Working With Brainwave Technology

Ever since audiowave technology was founded, it has been used in many disciplines, from education to self-help and much more. One of the ways STS uses audiowave technology to help clients is by adding its powerful and subconscious influence to the ancient practice of Ho’oponopono meditation. Audiowave technology has been used, some say, as far back as ancient shamanistic societies who helped empower and focus its people by drum beats, a technique still used in drum circles today. The history of audiowave technology or audiowave entrainment ranges from being used the first few centuries after Christ, when people noticed the calming effect of flickering lights, to the 1960s and 1970s, when interest in altered states led scientists and artists to study the impact of lights and sounds on the subconscious minds.

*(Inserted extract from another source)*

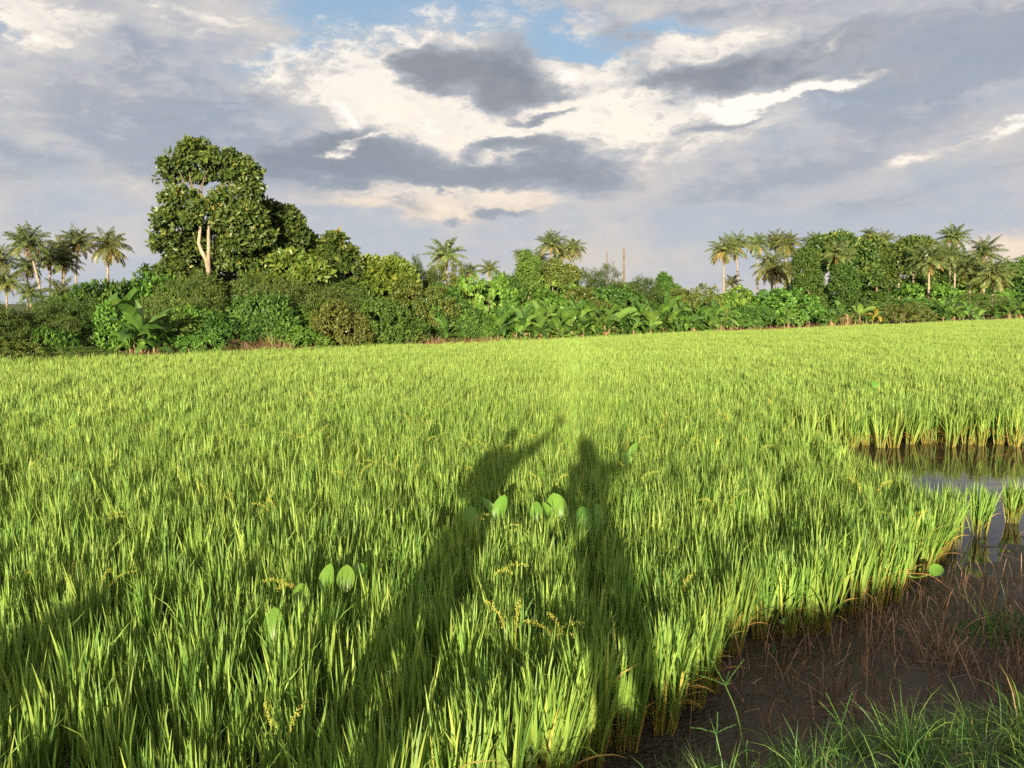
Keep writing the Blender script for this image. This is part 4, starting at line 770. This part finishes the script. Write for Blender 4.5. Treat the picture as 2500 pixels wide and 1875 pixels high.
for px, t, off, v, lab in ((1785, 745, 9, 3, 'banana plant with narrow leaves right of the dense banana row'), (1835, 778, 3.0, 3, 'tiny banana plant on the strip of red soil'), (1925, 748, 5, 0, 'small banana plant in front of dark understorey on the red dike'), (1975, 742, 7, 1, 'grey green banana plant left of the clump by the dead stump'), (2030, 748, 2.6, 2, 'banana plant with dark leaves beside the dead brown stump'), (2052, 735, 4, 0, 'banana plant with upright bright leaf over the dead brown stump'),
        (2100, 738, 6, 3, 'slim banana plant left of the yellow one'), (2140, 745, 6.5, 4, 'sick yellow banana plant'), (2235, 725, 6, 1, 'banana plant with slanting leaf behind the rounded olive shrub'), (2260, 738, 5, 0, 'banana plant with pale leaf right of the rounded olive shrub'), (2305, 730, 2.0, 2, 'bright banana plant at the left of the right-hand clump'), (2328, 722, 2.4, 1, 'tallest banana plant of the right-hand clump'), (2362, 738, 2.0, 0, 'banana plant at the right of the right-hand clump'), (2390, 750, 1.6, 3, 'low leaning banana plant at the end of the right-hand clump'),
        (2432, 738, 5, 3, 'thin banana plant with two hanging leaves near the right frame edge'), (2465, 725, 3, 1, 'banana plant with drooping leaves near the right frame edge'), (2492, 730, 2.5, 2, 'banana plant cut by the right frame edge')):
    banana(px, t, off, v, lab)
# ---------------------------------------------------------------- near bank: grass, stubble, weeds, people
def tuft(seed, n, L, W, curv, lean=.45, spread=.05, mats=None, k=5):
    g = np.random.default_rng(seed); G = Geo(); a = g.random(n)*6.28
    strips(G, np.column_stack([spread*g.random(n)*np.cos(a), spread*g.random(n)*np.sin(a), np.full(n, -.02)]), a, np.abs(g.normal(.1, lean*.6, n)), g.uniform(*L, n), g.uniform(*curv, n), g.uniform(*W, n), g.uniform(-1, 1, n), k=k,
           rnd=np.where(g.random(n) < .06, g.uniform(.95, 1, n), g.random(n)*.9))
    return G
gp = [bpy.data.objects.new('grass_tuft_%d' % i, tuft(400+i, 24+i*2, (.16, .44), (.003, .0065), (.5, 2.2)).mesh('grass_tuft', [M['grass']])) for i in range(6)]
n = 15000; P = np.column_stack([rng.uniform(-7, 9, n), rng.uniform(-5, 9, n)]); sd = side_dist(P, TOE); z = mud_h(P)
edge = .02+.40*vn(P[:, 0]*1.1, P[:, 1]*1.1, 3)
ok = (sd < edge) & (sd > -3.4) & (np.hypot(P[:, 0]-.1, P[:, 1]+.3) > .3) & ~((sd < -1.5) & (rng.random(n) < .6)); P, z, sd = P[ok], z[ok], sd[ok]; n = len(P)
tall = np.where(P[:, 0] < -1.2, 1.0+.9*np.clip(vn(P[:, 0]*.8+9, P[:, 1]*.8, 3)+.35, 0, 1), 1.0)
o = scatter('bank_grass', gp, np.column_stack([P, z-.01]), rng.random(n)*6.28, rng.normal(0, .12, (n, 2)), rng.uniform(.55, 1.15, n)*tall*np.where(sd > -.5, .72, .95), rng.integers(0, 6, n))
tag(o, 'green arching grass on the near bank at the bottom right', 'grass', kind='stuff')
# dry stubble on the drained mud
def mud_pts(n, box, f):
    P = np.column_stack([rng.uniform(box[0], box[1], n), rng.uniform(box[2], box[3], n)]); sd = side_dist(P, TOE)
    lf = np.array(fr+[BW[0]]); yl = np.interp(P[:, 0], [q[0] for q in fr], [q[1] for q in fr], left=-9, right=8.3)
    h = mud_h(P); return P[(sd > -.1) & (P[:, 1] < yl-.12) & (h > .004) & (rng.random(n) < f(P, sd))]
dens = lambda P, sd: np.clip(1.5-sd/1.4, .02, 1)*np.clip((P[:, 0]-.9)/1.5, .06, 1)*np.clip(.55+2.6*vn(P[:, 0]*1.7, P[:, 1]*1.7, 3), .04, 1)+.05*(P[:, 0] > 2.6)
P = mud_pts(26000, (.3, 9, 2.8, 9), dens); n = len(P); G = Geo(); b = np.column_stack([P, mud_h(P)-.01])
strips(G, b, rng.random(n)*6.28, np.abs(rng.normal(.1, .3, n)), rng.uniform(.05, .26, n)*np.where(rng.random(n) < .2, 1.4, .9), rng.uniform(0, .9, n), rng.uniform(.004, .009, n), rng.uniform(-1.5, 1.5, n), k=3, prof=(1, .9, .75, .4))
P = mud_pts(14000, (.3, 9, 2.8, 9), lambda P, sd: dens(P, sd)*.8+.04); n = len(P)
strips(G, np.column_stack([P, mud_h(P)+.012]), rng.random(n)*6.28, rng.uniform(1.3, 1.62, n), rng.uniform(.05, .3, n), rng.uniform(-.2, .35, n), rng.uniform(.003, .007, n), rng.uniform(-1, 1, n), k=3, prof=(1, .9, .75, .4))
P = mud_pts(30000, (1.4, 9, 3.3, 8), lambda P, sd: (sd < 1.9)*np.clip((P[:, 0]-1.6)/1.4, 0, 1)*np.clip(.3+3*vn(P[:, 0]*1.3+4, P[:, 1]*1.3, 3), .03, 1)*.55); n = len(P); print('tall stubble', n)
strips(G, np.column_stack([P, mud_h(P)-.01]), rng.random(n)*6.28, np.abs(rng.normal(.1, .28, n)), rng.uniform(.12, .36, n), rng.uniform(0, 1.0, n), rng.uniform(.0035, .007, n), rng.uniform(-1.5, 1.5, n), k=4, prof=(1, .95, .85, .7, .3))
tag(G.build('dry_stubble', [M['straw']]), 'brown dry stubble stems standing and lying on the dark mud', 'stubble', kind='stuff')
# a few standing stems that catch the sun, as tied bunches
for i, (px, py, h, lab) in enumerate(((2242, 1498, .16, 'forked pale dry stem alone on the mud below the round floating leaf'), (2345, 1455, .26, 'tall pale dry stem on the mud at right, below the pond corner'), (2415, 1425, .15, 'short orange stubble bunch on the mud under the pond edge'), (2428, 1462, .2, 'orange stubble bunch at the right, in front of the shorter one'), (2470, 1420, .2, 'orange stubble bunch beside the right frame edge'), (2107, 1660, .22, 'grey dry stem pair standing on mud in the lower right'))):
    q = at_z(px, py, .05); g = np.random.default_rng(900+i); G = Geo(); m = 4+i % 3
    strips(G, np.column_stack([g.normal(0, .018, m), g.normal(0, .018, m), np.full(m, -.02)]), g.random(m)*6.28, np.abs(g.normal(.05, .12, m)), h*g.uniform(.6, 1.1, m), g.uniform(0, .5, m), np.full(m, .006), g.uniform(-1, 1, m), k=3, prof=(1, .9, .8, .5), rnd=g.uniform(.6, 1, m))
    o = G.build('stubble_bunch', [M['straw']]); o.location = (q[0], q[1], float(mud_h(np.array([q[:2]]))[0])); tag(o, lab, 'dry stem', 'sunlit stubble bunches')
# weed patch with small leaves at the right
for i, (px, py, sc, lab) in enumerate(((2440, 1560, 1.0, 'low leafy weed clump on the mud at the right frame edge'), (2495, 1530, .9, 'grassy weed clump cut by the right frame edge'))):
    q = at_z(px, py, .08); G = tuft(950+i, 40, (.15, .42), (.004, .007), (.2, 1.2), lean=.6, spread=.16); g = np.random.default_rng(960+i); m = 420
    a = g.random(m)*6.28; r = .30*np.sqrt(g.random(m)); lp = np.column_stack([r*np.cos(a), r*np.sin(a), .015+.13*g.random(m)*(1-r/.34)]); L2 = Geo()
    leaves(L2, lp, np.column_stack([np.cos(a), np.sin(a), g.uniform(-.2, .8, m)]), np.column_stack([g.normal(0, .4, m), g.normal(-.3, .4, m), np.ones(m)]), g.uniform(.02, .045, m), g.uniform(.012, .022, m), OVAL)
    put([('blades', G.mesh('weed_blades', [M['grass']])), ('leaves', L2.mesh('weed_leaves', [M['broad']]))], 'weed_clump', (q[0], q[1], float(mud_h(np.array([q[:2]]))[0])), 0, sc, lab, 'weed', 'weed clumps on the mud')
# seed stalks of finger grass leaning over the mud
def finger(name, base, node, tips, Y, lab, extra=()):
    b = at_y(*base, Y); G, H = Geo(), Geo(); nd_ = at_y(*node, Y-.03)-b
    tube(G, curve_pts([(0, 0, -.12), nd_*.5+np.array([.004, 0, 0]), nd_], 8), np.linspace(.0034, .0022, 8), 5)
    for (tx, ty, dy) in tips:
        t_ = at_y(tx, ty, Y+dy)-b; c = curve_pts([nd_, nd_*.5+t_*.5+np.array([0, 0, .004]), t_], 16); tube(H, c, np.linspace(.0016, .001, 16), 4, rnd=.3)
        q = np.repeat(c[2:], 4, 0)+rng.normal(0, .0012, (56, 3)); leaves(H, q, norm(t_-nd_)+rng.normal(0, .45, (56, 3)), rsph(56), .006, .0026, RHOMB)
    st = G; put([('stem', st.mesh('stem', [M['grass']])), ('seed_spikes', H.mesh('seed_spikes', [M['grass']]))], name, b, 0, None, lab, 'grass stalk', 'seeding grass stalks')
finger('finger_grass', (1828, 1830), (1771, 1673), [(1730, 1603, 0), (1710, 1650, -.05), (1815, 1612, .04), (1782, 1668, .05), (1779, 1640, .08)], 3.45, 'yellow green seeding grass stalk with spread fingers over the dark mud')
finger('finger_grass', (2052, 1870), (2054, 1772), [(2018, 1694, 0), (2080, 1690, .04), (2002, 1715, -.05), (2027, 1764, .02)], 3.4, 'smaller seeding grass stalk with two raised fingers at lower right')
finger('finger_grass', (1820, 1880), (1822, 1830), [(1824, 1810, 0), (1858, 1840, .03), (1790, 1855, -.02)], 3.2, 'bright yellow seed spikes at the bottom edge below the tall stalk')
finger('finger_grass', (1745, 1885), (1750, 1790), [(1752, 1740, 0), (1688, 1776, -.03), (1795, 1770, .03)], 3.3, 'thin seed stalk with level fingers at the bottom, left of the tall stalk')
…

Gerald Oster discovered binaural  beats, and published his findings in Scientific American.


There are three main kinds of aural brain wave technology. Binaural beats are especially important to audiowave entrainment because of how the signal frequencies are obtained. Basically, what happens with binaural beats – the kind of brain wave technology used by STS – is that two tones that are very close in frequency create a frequency that is subsonic. So, rather than one’s brain picking up the two different pulses, it is instead heard as a steady tone. Some scientists and professors believe that binaural beats create a transformative listening environment for the person hearing it, a listening environment that is believed to create new grounds for change or even help cure certain kinds of disorders.


Audiowave technology can benefit people in many ways. Want to feel calmer and more relaxed? Brain wave entrainment may be perfect for you, and even more so if you crave an energy boost. You may feel more able to focus on new subjects. Those who choose audiowave entrainment as a method of self-improvement have also reported feeling enhanced creativity and a strong ability to problem solve.